- _What to do_: Include the line with "PI = math.pi" and every line before it in the entries below, echoed exactly, but not the pictures.

- _Material_:
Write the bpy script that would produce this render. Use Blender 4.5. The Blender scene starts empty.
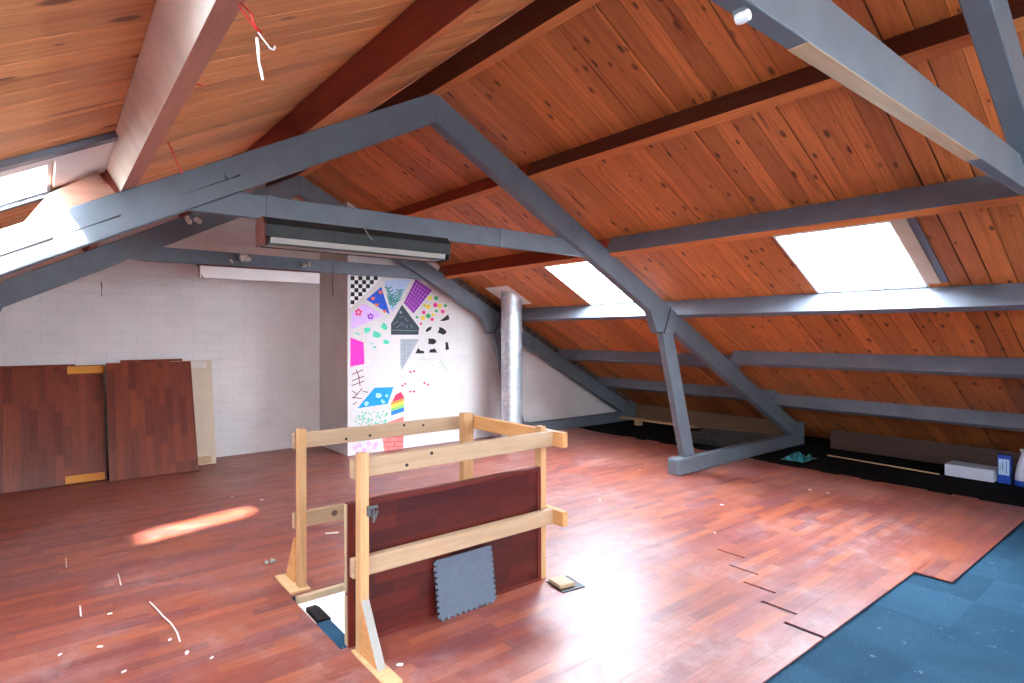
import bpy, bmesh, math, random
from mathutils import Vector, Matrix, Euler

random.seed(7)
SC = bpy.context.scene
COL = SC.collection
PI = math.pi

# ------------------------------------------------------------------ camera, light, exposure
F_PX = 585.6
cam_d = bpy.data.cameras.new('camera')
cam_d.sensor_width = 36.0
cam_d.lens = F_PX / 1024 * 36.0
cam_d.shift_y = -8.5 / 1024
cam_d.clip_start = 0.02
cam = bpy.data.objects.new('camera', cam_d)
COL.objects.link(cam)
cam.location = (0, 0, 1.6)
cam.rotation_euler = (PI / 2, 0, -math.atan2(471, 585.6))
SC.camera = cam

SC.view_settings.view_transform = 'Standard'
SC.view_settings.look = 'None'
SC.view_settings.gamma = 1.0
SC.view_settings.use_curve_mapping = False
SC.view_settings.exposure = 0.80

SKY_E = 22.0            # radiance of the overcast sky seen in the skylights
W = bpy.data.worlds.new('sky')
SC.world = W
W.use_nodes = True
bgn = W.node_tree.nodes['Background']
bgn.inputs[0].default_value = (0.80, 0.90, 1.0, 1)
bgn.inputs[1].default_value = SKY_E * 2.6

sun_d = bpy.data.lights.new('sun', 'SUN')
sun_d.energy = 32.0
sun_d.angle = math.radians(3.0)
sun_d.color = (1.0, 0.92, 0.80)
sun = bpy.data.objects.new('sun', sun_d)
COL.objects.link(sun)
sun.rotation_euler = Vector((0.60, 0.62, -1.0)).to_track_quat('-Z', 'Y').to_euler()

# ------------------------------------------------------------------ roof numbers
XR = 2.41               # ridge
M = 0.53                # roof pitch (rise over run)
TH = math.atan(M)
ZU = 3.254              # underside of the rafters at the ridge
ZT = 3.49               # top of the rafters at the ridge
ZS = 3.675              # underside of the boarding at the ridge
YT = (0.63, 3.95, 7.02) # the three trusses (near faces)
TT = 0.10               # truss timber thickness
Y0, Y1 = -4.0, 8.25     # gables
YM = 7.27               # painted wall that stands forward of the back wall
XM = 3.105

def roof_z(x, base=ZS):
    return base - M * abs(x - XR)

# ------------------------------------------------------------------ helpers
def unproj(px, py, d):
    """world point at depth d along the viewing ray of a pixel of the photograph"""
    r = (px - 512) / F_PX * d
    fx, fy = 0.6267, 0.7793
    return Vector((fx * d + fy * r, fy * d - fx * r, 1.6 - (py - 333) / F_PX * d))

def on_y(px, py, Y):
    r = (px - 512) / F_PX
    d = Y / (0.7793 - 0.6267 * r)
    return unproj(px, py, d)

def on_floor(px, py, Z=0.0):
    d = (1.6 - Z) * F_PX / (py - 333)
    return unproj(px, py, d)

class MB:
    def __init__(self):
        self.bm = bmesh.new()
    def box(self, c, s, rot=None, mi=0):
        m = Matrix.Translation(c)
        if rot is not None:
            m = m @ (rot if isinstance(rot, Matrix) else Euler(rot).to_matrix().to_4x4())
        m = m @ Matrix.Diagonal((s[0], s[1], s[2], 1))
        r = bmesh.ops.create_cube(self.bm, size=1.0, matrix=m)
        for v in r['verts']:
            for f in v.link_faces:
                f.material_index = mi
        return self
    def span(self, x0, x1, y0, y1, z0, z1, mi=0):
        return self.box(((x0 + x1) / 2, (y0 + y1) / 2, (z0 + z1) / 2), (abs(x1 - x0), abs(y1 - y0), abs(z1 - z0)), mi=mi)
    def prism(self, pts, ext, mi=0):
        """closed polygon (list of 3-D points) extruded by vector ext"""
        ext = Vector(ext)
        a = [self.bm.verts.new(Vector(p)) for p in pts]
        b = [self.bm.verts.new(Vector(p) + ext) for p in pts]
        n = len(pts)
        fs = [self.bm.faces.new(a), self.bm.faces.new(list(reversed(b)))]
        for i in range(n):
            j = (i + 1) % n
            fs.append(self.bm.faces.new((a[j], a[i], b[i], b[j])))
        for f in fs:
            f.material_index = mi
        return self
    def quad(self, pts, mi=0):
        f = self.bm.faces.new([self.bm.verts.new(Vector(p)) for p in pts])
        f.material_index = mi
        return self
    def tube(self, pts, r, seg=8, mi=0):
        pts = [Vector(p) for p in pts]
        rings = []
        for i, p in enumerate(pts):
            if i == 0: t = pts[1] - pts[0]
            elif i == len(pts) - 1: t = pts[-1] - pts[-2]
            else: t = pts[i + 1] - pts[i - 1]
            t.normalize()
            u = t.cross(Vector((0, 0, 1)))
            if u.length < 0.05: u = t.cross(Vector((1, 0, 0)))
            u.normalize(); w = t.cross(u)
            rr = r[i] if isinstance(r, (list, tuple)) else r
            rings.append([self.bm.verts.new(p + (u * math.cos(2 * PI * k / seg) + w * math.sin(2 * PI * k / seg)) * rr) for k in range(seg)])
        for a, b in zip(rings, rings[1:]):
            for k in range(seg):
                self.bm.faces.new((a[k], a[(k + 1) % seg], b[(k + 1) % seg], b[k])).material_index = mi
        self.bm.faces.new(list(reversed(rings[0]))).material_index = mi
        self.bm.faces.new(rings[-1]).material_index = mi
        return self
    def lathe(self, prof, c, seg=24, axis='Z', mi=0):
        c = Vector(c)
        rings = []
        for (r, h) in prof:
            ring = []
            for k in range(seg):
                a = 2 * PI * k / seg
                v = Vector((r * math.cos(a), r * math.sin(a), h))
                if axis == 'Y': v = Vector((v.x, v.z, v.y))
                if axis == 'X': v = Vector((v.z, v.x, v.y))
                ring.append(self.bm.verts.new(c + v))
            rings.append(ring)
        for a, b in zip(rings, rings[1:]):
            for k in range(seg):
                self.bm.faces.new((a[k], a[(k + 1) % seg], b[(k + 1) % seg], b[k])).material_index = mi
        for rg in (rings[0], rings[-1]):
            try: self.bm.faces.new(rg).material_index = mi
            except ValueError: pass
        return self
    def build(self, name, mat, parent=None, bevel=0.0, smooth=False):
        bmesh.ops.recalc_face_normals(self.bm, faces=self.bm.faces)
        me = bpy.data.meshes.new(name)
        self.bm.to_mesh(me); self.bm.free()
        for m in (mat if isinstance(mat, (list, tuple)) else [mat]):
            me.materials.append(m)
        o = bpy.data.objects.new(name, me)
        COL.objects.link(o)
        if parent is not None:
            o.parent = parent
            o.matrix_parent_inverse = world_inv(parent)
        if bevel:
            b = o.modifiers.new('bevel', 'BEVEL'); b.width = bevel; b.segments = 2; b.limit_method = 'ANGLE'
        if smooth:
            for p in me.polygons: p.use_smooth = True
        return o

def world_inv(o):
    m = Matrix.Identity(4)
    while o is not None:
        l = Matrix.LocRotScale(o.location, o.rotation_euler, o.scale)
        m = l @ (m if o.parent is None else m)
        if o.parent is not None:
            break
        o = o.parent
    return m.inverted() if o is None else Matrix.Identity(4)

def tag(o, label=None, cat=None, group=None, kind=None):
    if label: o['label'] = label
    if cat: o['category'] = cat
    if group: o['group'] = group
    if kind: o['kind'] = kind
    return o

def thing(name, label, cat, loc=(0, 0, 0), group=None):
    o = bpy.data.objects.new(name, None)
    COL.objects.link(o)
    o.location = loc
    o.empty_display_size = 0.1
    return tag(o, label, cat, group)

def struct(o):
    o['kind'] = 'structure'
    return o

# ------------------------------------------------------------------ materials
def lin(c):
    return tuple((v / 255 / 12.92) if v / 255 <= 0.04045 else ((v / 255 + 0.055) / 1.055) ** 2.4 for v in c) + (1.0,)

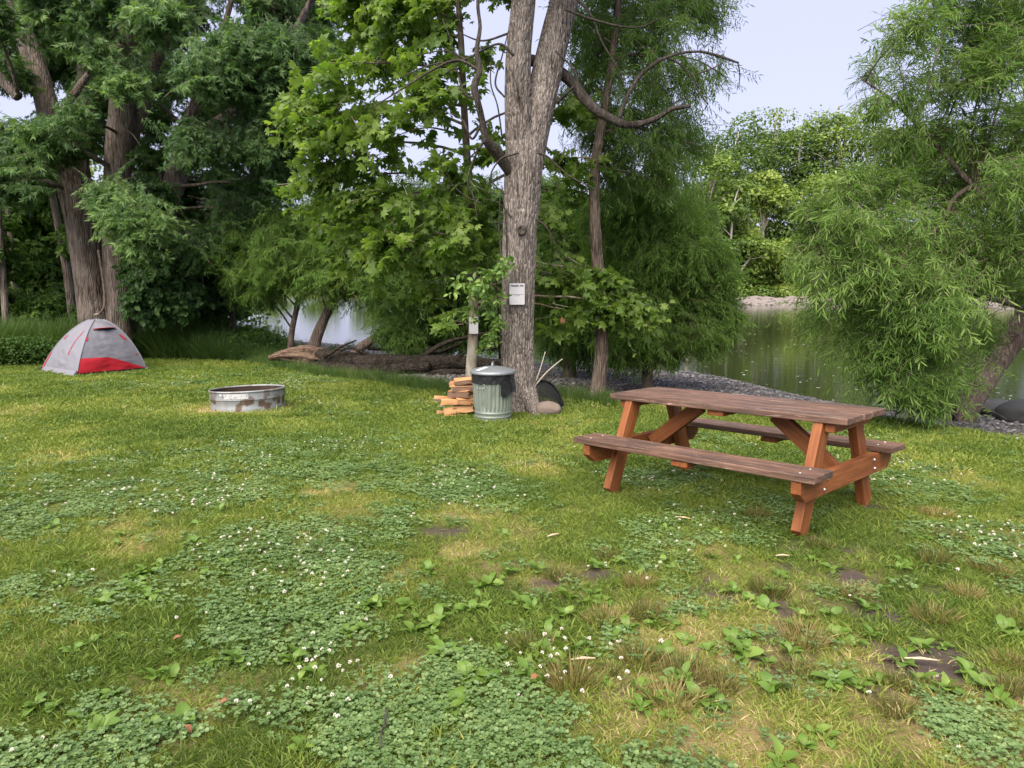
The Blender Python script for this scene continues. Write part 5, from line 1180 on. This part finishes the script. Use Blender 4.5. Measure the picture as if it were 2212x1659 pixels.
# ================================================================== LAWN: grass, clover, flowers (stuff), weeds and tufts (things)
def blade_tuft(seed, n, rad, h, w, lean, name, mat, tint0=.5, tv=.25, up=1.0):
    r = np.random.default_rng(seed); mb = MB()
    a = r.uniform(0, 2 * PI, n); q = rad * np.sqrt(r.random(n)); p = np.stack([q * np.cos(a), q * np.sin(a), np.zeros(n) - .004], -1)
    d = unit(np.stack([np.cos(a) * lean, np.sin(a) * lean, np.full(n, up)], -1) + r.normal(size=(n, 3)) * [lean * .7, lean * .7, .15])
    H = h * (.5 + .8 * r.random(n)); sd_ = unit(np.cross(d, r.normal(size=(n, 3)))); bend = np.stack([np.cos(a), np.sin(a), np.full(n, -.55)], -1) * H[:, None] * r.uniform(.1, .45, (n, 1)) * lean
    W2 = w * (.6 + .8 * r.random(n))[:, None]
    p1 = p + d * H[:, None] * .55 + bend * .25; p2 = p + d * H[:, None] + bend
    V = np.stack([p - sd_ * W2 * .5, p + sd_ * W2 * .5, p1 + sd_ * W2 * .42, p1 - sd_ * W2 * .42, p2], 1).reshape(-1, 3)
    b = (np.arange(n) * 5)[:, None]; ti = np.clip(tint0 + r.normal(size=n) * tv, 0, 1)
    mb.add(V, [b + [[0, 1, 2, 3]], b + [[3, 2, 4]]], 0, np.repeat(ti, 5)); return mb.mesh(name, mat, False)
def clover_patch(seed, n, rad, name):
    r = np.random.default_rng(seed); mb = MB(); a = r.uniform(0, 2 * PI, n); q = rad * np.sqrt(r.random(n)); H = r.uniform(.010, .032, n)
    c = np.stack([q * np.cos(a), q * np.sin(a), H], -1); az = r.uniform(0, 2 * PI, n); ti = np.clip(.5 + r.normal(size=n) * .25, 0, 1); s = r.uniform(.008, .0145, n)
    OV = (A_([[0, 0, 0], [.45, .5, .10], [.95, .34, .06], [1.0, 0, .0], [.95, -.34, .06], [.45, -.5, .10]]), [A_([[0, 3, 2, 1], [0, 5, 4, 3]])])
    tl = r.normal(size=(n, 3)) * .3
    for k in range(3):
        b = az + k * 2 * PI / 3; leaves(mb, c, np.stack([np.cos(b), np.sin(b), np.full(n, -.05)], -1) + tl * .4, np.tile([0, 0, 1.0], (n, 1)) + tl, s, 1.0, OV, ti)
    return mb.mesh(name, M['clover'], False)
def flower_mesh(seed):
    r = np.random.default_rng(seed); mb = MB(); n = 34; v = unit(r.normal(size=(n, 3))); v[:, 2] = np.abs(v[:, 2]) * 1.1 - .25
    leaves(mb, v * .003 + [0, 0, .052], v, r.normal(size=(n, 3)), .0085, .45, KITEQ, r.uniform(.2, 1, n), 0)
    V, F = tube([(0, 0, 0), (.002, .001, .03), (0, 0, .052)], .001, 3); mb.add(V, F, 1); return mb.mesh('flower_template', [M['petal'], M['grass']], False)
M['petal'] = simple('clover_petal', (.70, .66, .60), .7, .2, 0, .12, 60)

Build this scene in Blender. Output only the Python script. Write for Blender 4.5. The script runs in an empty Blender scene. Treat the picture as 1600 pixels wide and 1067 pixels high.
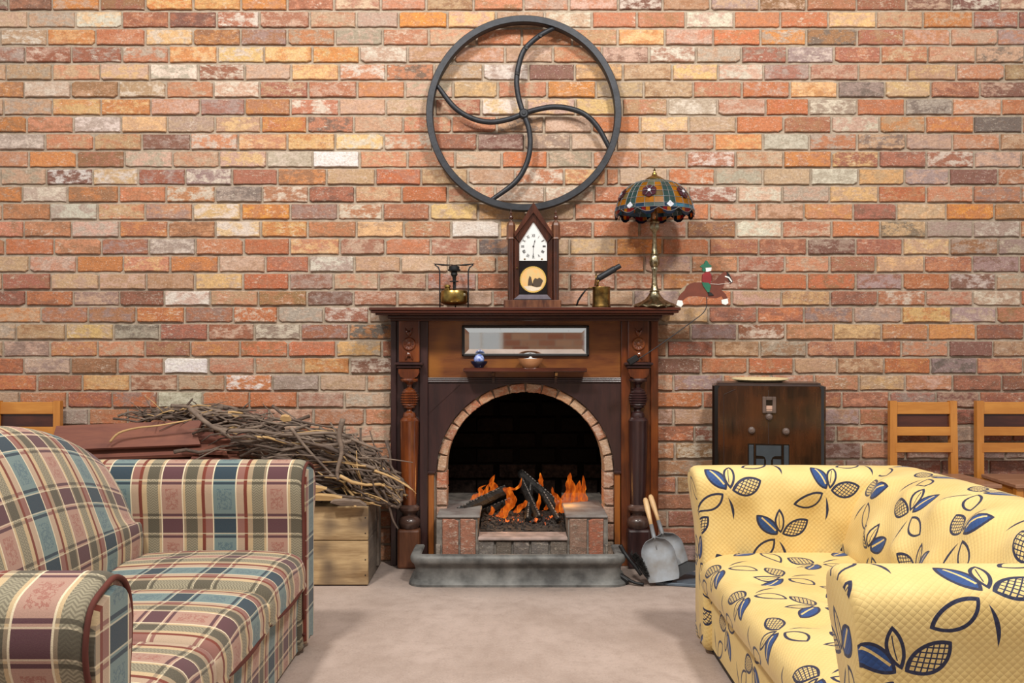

- _The answer_:
Write the bpy script that would produce this render. Use Blender 4.5. The Blender scene starts empty.
import bpy, bmesh, math, random
from mathutils import Vector, Matrix, Euler

random.seed(7)
SC = bpy.context.scene
COL = SC.collection
PI = math.pi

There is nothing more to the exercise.